一心に尽十方無碍光如来に帰命したてまつる。真宗の安心は易い。お浄土へ参ることも易い。易いというのは、一切善悪の凡夫、ことごとく皆、如来の本願力に乗じて参らせていただくからである。
凡夫のはからいが混じったならば、その信心は不純なものとなり、往生することも難中の難である。「信巻」に曰く、
「実語甚だ微妙なり、善巧句義に於いて甚深秘密の蔵なり」
と。如来の智願海は、深くて広くて涯底が無い。
お釈迦様が佛であるということが分かり、佛・法・僧の三宝と、因果業報の大真理が分かると、「佛教」と「佛語」と「佛願」に随順することができる。この人は「真の佛弟子」である。随順とは素直に順うことである。それも自己の全生命をぶち込んで聞かぬことには、素直になれるものではない。
素直になれ、素直になれ、素直になれ
ただ信ぜよ、ただ信ぜよ、ただ信ぜよ
これが安心決定の秘訣である。素直になって、
「弥陀の誓願不思議にたすけられまいらせて往生をば遂ぐるなり」
を、何十年の間、千万遍いただいて、毎日これを思い浮かべ、文字通り、そのまま、ただ「誓願不思議」を「誓願不思議」と信じ、「大誓願力」を「大誓願力」といただくがよい。殊に本願力の「力」一字、昼夜に憶念させていただくがよい。必ずや信眼開けて、往生の保証をこの一句のうちに見出すであろう。

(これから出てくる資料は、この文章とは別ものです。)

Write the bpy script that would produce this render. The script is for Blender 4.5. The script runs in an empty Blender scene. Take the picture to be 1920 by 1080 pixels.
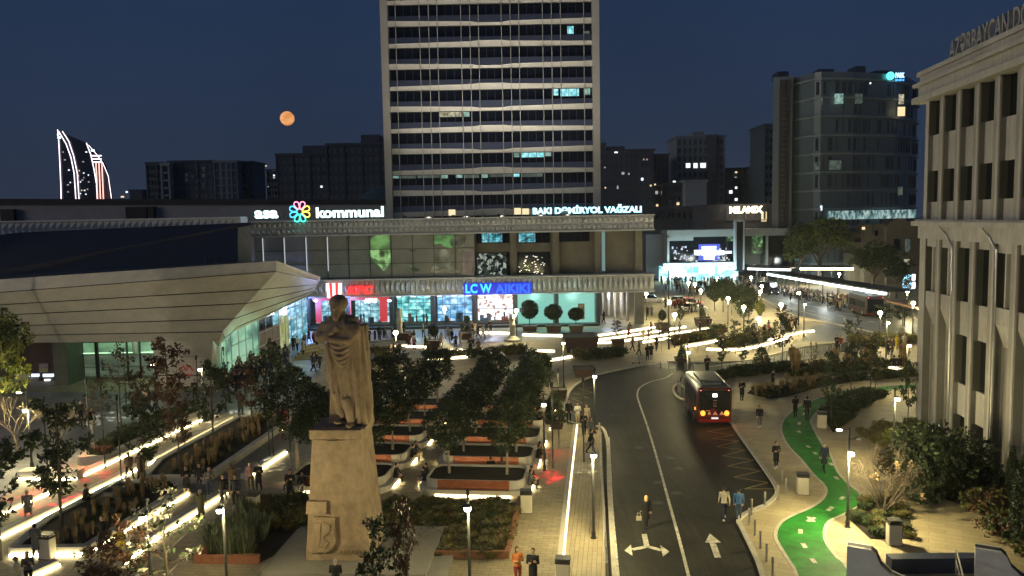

往生の保証を得ずして、人生の意義がどこにあるであろう。明るい生活がどこに期待できるであろう。
「誓願不思議」が「誓願不思議」といただかれると、従って「極楽の道は一すじ南無阿弥陀」を「極楽の道は一すじ南無阿弥陀」と、そのままにいただくことができる。
法の不思議に徹し、無始の根源悪に目覚めるとき、初めて如来の大悲心すなわち大智慧力、大慈悲力、大誓願力、大三昧力、摂取衆生力が心に徹して、無限の味わいが湧いてくる。「誓願不思議」の一句で眼を開けてくださる。念佛も出て下さる。
稲垣瑞劔師「法雷」第81号(1983年9月発行)
2 件のコメント:
「弥陀の誓願不思議にたすけられまいらせて往生をば遂ぐるなり」
とあります。
『歎異抄』第一条の冒頭のお言葉で、この続きは
「と信じて念仏申さんとおもひたつこころのおこるとき、
すなはち摂取不捨の利益にあづけしめたまふなり。」です。
親鸞聖人から直接にお話を聞かれた唯円が書き残されたと
言われる『歎異抄』に、いつも聖人が仰られていた事だと
わかります。この一句は、聖人の今に届く直説法であり、
まことに有り難いことであります。
「弥陀の誓願不思議」がいつも御胸のうちに響いておられたのでしょう。
「誓願不思議」を「不思議!」と信ずる、その信をお伝えくださいました。